The tragedy ends only when God, jumping up like a startled sleeper or a wine-inflamed fighter, defeats Israel’s foes and makes three epic choices signaling a new beginning. He chooses Judah—not Ephraim, whose warriors turned tail.[4] He chooses Zion, permanently establishing his house there. And he chooses David to shepherd his people, which David does selflessly and skillfully.

Thus, the psalm implicitly tells God’s people three things they can do to flourish in his care: worship God faithfully in his Temple—not idols on every hilltop—serve David’s reigning son, and trust and obey him faithfully. The psalm also gives them hope since God does everything needed to redeem them and refuses to give up on them.

God’s pain and frustration relates to us today as much as to ancient Israel. Seeing us pursue the gods of this age, Jesus weeps over his Church as he once did over Jerusalem. And still he won’t give up on us.

Like Israel, we easily slide into presumption and pretense, Lord.

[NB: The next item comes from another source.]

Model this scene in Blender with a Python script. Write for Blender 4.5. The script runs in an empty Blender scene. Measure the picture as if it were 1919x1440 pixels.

Yet you don’t let go and your cross proves you’ll withhold nothing from us that’s for our good. Help me to submit to David’s reigning Son, Jesus, worship and obey you alone, and hold onto hope both for myself and for your Church. Amen.

In your free moments today, meditate on these words, which relate to David’s “greater son” also:

He chose his servant David…
to shepherd Jacob his people, Israel his inheritance.

 

[1] McCann (2015) 520.

[2] The stories the psalmist recounts range from Exodus to 2 Samuel.

[3] In ancient Egypt, a man’s first son was the proof required to authenticate his manhood; Goldingay (2007) 505.

[4] This suggests that the psalm was written after Jeroboam founded the northern kingdom of Israel, making Ephraim its dominant tribe, while Judah dominated the southern kingdom (1 Kings 12).

Why Yahveh?

Every translator of the Psalms must decide how to handle God’s personal name, YHWH, which occurs repeatedly in its Hebrew text. Translators of the King James Version usually translated it “LORD” (all caps) and occasionally transliterated it (badly) as “Jehovah.” Modern translations, likewise, either translate or transliterate it. While translating it aims to make it more accessible to readers, transliterating it is more faithful to the text since it’s not a word at all, but rather God’s uniquely personal name. I’ve chosen to transliterate it to root it more firmly in the biblical story as the name—meaning the “self-existent One”—that God revealed to Moses on Mount Sinai. This name set Israel’s God apart from all the gods of Israel’s neighbors.

Personal names are, well, very personal. Even the sound of a name can evoke strong emotion. One problem with YHWH is that we aren’t sure how it was pronounced since Jews long ago stopped saying it in order better to hallow it. In transliterating it, I follow the advice of my esteemed Hebrew professor, Raymond Dillard. He advocated transliterating it as Yahveh—pronounced yah·vay—arguing that following the modern Hebrew pronunciation of its third consonant makes the name sound more robustly Jewish than Yahweh.